I am well aware of the quantity-not-quality maxim etched into a spammer's brain. However:
- The proposition that adding a link costs the spammer nothing (presented in one of the articles you linked to) is false. There are several kinds of costs involved in posting a link. These include figuring out what forum software this is and how to post to it, as well as actually making the post. Signing in to many sites *is not* easy; it's probably the most expensive step. Admins can suspend accounts used for spamming (and easily delete all their posts), so it's less attractive for the spammer to use the same account for many posts.
- The value of a spam comment *is* different for the spammer depending on whether this link is nofollow or not. Not convinced? Google for nofollow and you'll see someone actually advertising for a product/service that alerts advertisers about "cheaters" who carry their ads but add nofollow to them. (This may be a ploy by Google, but that's just a little too conspiracy-theory for me.)

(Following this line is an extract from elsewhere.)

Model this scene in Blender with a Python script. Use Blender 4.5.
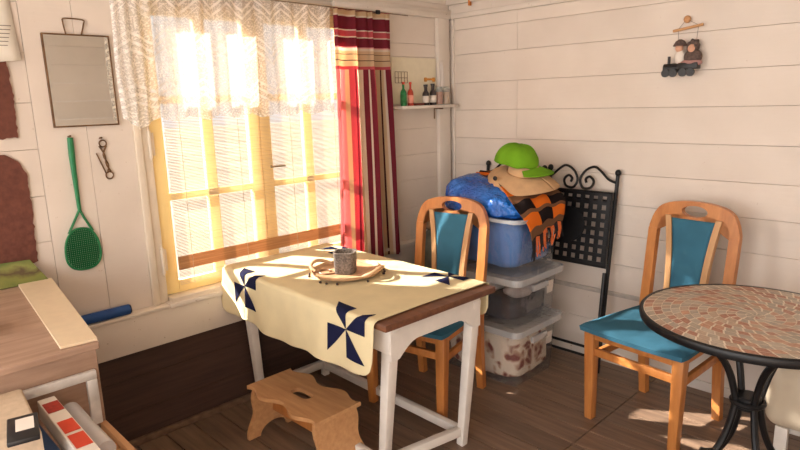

The idea isn't to stop spam by making it impossible. Like hashcash, and indeed most any technological mechanism against spam, the idea is to make it somewhat less profitable (while not significantly increasing the costs for regular users). One result is that more sites will have an indirect incentive to add prove-you're-a-human measures, which is not a bad thing, even if the state of the art in that field isn't perfect.
This tech is easy to implement and make use of, so it has a chance of being adopted widely by software used to post comments.